Mosholatubbee served only two years of the last term when he died from Smallpox on August 3 1838.
The Smallpox was contracted from Chickasaws when he met their boat at Fort Coffee just previous to his death. Military letters show that he died at his home about eight miles from Skulleyville and was buried near his home. There were no surveys made locating the townships and sections until 1897 under the Dawes commission, so it must have been difficult for an Army Officer to guess that it was about 12 miles to Mosholatubbee's home; however, it would have been over 25 miles on a straight line to Latham and there was no road at the time.

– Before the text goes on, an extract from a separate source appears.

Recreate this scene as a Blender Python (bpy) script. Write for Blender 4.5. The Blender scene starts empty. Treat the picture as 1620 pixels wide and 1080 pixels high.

In Mississippi, many of the Indians nicknamed Mosholatubbee, “Hushatubbee”, and records of the Tucker family, and seven other people that attended school in the original school building, show that the Chief was known by his nickname; They all agree that a great Choctaw Chief Hushatubbee was buried in what is now known as the Hall Cemetery and can remember their parents telling them about the Great Chief. In 1832-34, a number of Indians became sick at Kulli Chaha. Armstrong, the Agent, told Chief Mosholatubbee that it might be caused by the stagnant creek water they were drinking, so the chief ordered wells dug. About two dozen wells were dug in the village near his home. Mr. Coatner found signs of these wells and some of them are still very plain and can still be located. Historians are firmly of the opinion that this is the grave of Chief Mosholatubbee. The Oklahoma Historical Society upheld this belief by establishing a monument at the grave on June 27, 1965.
The inscription on the rose granite monument is as follows:
CHIEF MOSHOLATUBBEE
AMOSHOLI-T-VBI
"WARRIOR WHO PERSEVERES"
Born 1770
Chief Mosholatubbee of the N. E. District, Choctaw Nation in Mississippi, received his name as a young warrior. He was dignified in bearing, of fine physique, steady and thoughtful in disposition. As Chief, he was noted for his orders to ban the liquor traffic and drinking in his country. He strongly favored education, and a mission school was located at his prairie village near the Natchez Trace in 1824. Mosholatubbee was one of the three leading Choctaw chiefs who signed the early treaties with the United States, including that at Dancing Rabbit Creek in 1830, providing for the removal of the Choctaws from Mississippi. He had high hopes in the removal coming west with his people to their new country in 1832. He made his home in the prairie not far from the Fort Towson Road, north of Sugar Loaf Mountain, near which there was a Baptist mission school in 1836. He died at his home, August 3, 1838, during an epidemic, and was buried nearby, his grave covered with unmarked stones. The region from the Arkansas River to the Winding Stair Mountains was called "Mosholatubbee District" in Choctaw law books, 1834 to 1907, in memory of this great Chief, a founder of the Choctaw Nation West.
Luriel H. Wright, Oklahoma Historical Society, 1965.
Chief Mosholatubbee was one of the three Choctaw chiefs that signed the treaty of Dancing Rabbit Creek which was the treaty which provided for the removal of the Choctaws from Mississippi. The treaty was signed in 1830 but was not ratified until February 24, 1831. The treaty allowed three years for the removal. Chief Mosholatubbee is the only one of the three signing chiefs that is buried in Oklahoma. In early life, he was a great warrior, but in later life he was more of a politician and was one of most brilliant orators of the Choctaw nation.